Thursday 16 August 2012

Hedge-notes for the denialists?


Less than 24 hours after the spectacular crash of that obligatory haematophagous monster at the London 30th Olympiad, with the ignominious tally of bronze medals=zero, silver medals=zero, gold medals=zero, two revanchist commentators, Y and Z, each representing two of the tripartite genocidist bloc that executed the Igbo genocide, beginning 46 years ago, had an unlikely reunion. Both must have felt so weighed down with grief by their country’s abysmal performance. Just one item dominated their grisly exchange: Which of their contributing constituencies murdered more of the total 3.1 million Igbo during the 44 months of extirpation? “We did!” thundered Z, “C’mon listen to me, little one! We started this slaughter. Yes, we, who own this place, launched it. Check the history! We slaughtered more Igbo than you ever could and did – beginning from our backyard, across our backyard, starting mid-morning on the 29th of that May, fourteen straight months before you stomached the courage to join us. Indeed, not before we warned your [genocidist] ‘theorist’ to open the uninterrupted slaughter-corridor to Biafra. Or – ”

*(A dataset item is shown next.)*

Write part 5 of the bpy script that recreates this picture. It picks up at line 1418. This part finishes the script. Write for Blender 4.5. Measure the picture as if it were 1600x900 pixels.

“No! No! No! My dear frien’,” the incredulous Y got so riled up: “It was my people that deployed the real-slaughtering generals, the real-slaughtering generals across swathes of Biafra, especially its south, slaughtering and slaughtering and slaughtering the Igbo and devastating and devastating and devastating their prized land. It was our real-slaughtering generals, my dear frien’, who accomplished this task. OK? Please check the history. It is there! Will you? Maybe you reneged on our collective understanding to allow our great theorist to be president after the slaughter because you didn’t really appreciate the role of our real-slaughtering generals in the slaughter of the Igbo.” 

In April 2009, Nigeria was not invited to attend the London G-20 summit. Head of regime Umaru Yar’Adua mournfully noted his disappointment: “Today is a sad day for Nigeria as a country. This is because we are not invited to a meeting of the 20 world leaders. We have the population, we have the resources and we have the potential”. Predictably, Yar’Adua referred to those hackneyed, bogus indices (“population”, “resources”, “potential”) that every school child knows obfuscate the immanent fragility, infamy and hopelessness that chart the quagmire that is Nigeria. 

It is impossible to overstate that the Igbo genocide put paid to any Nigeria pretensions to transform itself to a serious state of global contention. Nigeria, which the Igbo had strategically led to liberate from 60 years of British occupation, collapsed, irremediably, on 29 May 1966. This is the date that interlocutor Z rightly referenced as the beginning of the genocide during the macabre reminiscences with Y. On this day, students, teachers, civil servants, community leaders, varying security personnel, clergy, alimajiri and the like in north Nigeria planned and descended on Igbo children, women and men domiciled in the region: murdering, raping, maiming, looting, destroying… The first phase of the genocide, the most gruesome and devastating in Africa not seen since the 1900s, was now underway. Starting on 6 July 1967, the Nigerians expanded their murdering zones of operation to liquidate the Igbo by attacking the entire stretch of Igboland – from Issele-Ukwu, Agbo, Anioma, Ugwuta and Onicha in the west to Ehuugbo, Aba and Umuahia to the east; from Nsukka and Eha Amuufu in the north to Igwe Ocha/Port Harcourt, Umu Ubani/Bonny and Igwe Nga/Opobo to the south. 

On the morrow of this pulverising season of slaughtering, the only tangible capability that the murderers have acquired is one to commit even more murders – nothing else … definitely, not the more challenging capacity to develop and transform its human potential and economy and, in turn, attract and merit the accolades and recognitions from peers elsewhere.

With such an unenviable legacy, it would indeed have been quite bizarre for anyone to expect this Malebolge to win anything “respectable” in the just concluded London games. Understandably, the world is eagerly looking forward to welcoming the elegant and focussed men and women athletes from these southwestcentral contours of Africa flying the indomitable flag of the Land of the Rising Sun in future Olympiads – with Rio, a tantalising marker?